The second presidential debate was a town-hall forum, a difficult format that works best for the candidate who connects with the individuals asking the questions.
Both Donald Trump and Hillary Clinton fell short, for different reasons that show why their campaigns have struggled at times.
Trump seemed out of his element. The Republican nominee, whose preferred platform is a well-lit stage before an audience of thousands that he can entertain with jeers and jokes, paced around the stage restively while Clinton spoke.
When questioned, he failed to personally respond to his citizen interlocutors, not even getting the simple debate trick of thanking them by name, and instead got sucked into arguments with the moderators, Anderson Cooper and Martha Raddatz. Instead, he spoke to the audience as a whole, missing opportunities to connect with individuals.
Clinton appeared to have an easier time. She spoke directly to audience members, addressed them by their names and thanked them for asking their questions. “Thank you. Are you a teacher?” Clinton asked the first questioner, who had asked about schoolchildren watching the debate. “Because I’ve heard from lots of teachers and parents about some of their concerns.”

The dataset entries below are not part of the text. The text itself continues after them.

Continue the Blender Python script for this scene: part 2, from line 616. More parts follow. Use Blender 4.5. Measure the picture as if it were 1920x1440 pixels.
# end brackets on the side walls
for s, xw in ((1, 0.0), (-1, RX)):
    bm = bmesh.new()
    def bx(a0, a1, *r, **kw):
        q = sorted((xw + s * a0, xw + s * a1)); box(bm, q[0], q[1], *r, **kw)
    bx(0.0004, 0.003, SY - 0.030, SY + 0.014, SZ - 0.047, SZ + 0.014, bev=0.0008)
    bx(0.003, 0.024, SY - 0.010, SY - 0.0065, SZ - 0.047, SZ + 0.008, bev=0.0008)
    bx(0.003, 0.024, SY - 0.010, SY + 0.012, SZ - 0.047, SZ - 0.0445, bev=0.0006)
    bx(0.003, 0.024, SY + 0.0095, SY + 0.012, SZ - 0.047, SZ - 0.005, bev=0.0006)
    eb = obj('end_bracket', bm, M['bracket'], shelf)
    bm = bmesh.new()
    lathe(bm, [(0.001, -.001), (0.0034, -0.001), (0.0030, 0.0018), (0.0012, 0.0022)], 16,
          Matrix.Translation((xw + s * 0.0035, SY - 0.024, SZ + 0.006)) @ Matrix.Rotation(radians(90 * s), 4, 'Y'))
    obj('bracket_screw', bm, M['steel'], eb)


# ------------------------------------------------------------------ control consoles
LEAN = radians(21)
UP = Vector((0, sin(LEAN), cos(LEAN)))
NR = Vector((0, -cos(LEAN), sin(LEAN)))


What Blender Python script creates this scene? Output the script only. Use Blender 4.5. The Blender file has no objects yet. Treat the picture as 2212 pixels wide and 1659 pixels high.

The town-hall format is closer to Clinton’s preferred platform, the roundtable discussion. During her campaign she has done well at moments where she’s connected with the mothers of African Americans killed by police, or answered a heartfelt audience question about her faith. But the town hall does not allow the same back-and-forth.
For both, the town hall was a reminder of why the two have a difficult time earning voters’ trust. Trump is seen as having little empathy for others, according to numerous public polls, and Clinton has struggled in public, unscripted moments. Neither has been comfortable inhabiting the folksy ease that the previous winning candidates, Bill Clinton, George W. Bush and Barack Obama found in talking to voters.
Trump’s answers at times were startlingly tone-deaf. When a black audience member asked him whether he could be a “devoted president to all the people in the United States,” Trump went on a riff about the “inner cities.” When a woman identified herself as Muslim and asked about Islamophobia, Trump quickly pivoted to talking about the risk of Islamic terrorism and repeated an untrue claim about the San Bernardino bombing, saying that “many people saw the bombs all over the apartment.”
When Clinton responded to the black audience member’s question about being a “devoted president,” she put her hand over her heart and called the man by his name. “I have a deep devotion, to use your absolutely correct word,” Clinton said, “to making sure that an every American feels like he or she has a place in our country.”
To the Muslim who asked about Islamophobia, Clinton approached her and looked directly at her. “Thank you for asking your question, and I’ve heard this question from a lot of Muslim Americans across our country,” she said. “Because unfortunately, there’s been a lot of very divisive, dark things said about Muslims.”
Still, if there was any reminder that for the candidates, the performance was about the tens of millions of television viewers, it came in the first 25-minute stretch, as the two sparred bitterly over recent controversies while the citizen questioners waited. Finally, a moderator broke in.
“We want to give the audience a chance here,” said Martha Raddatz.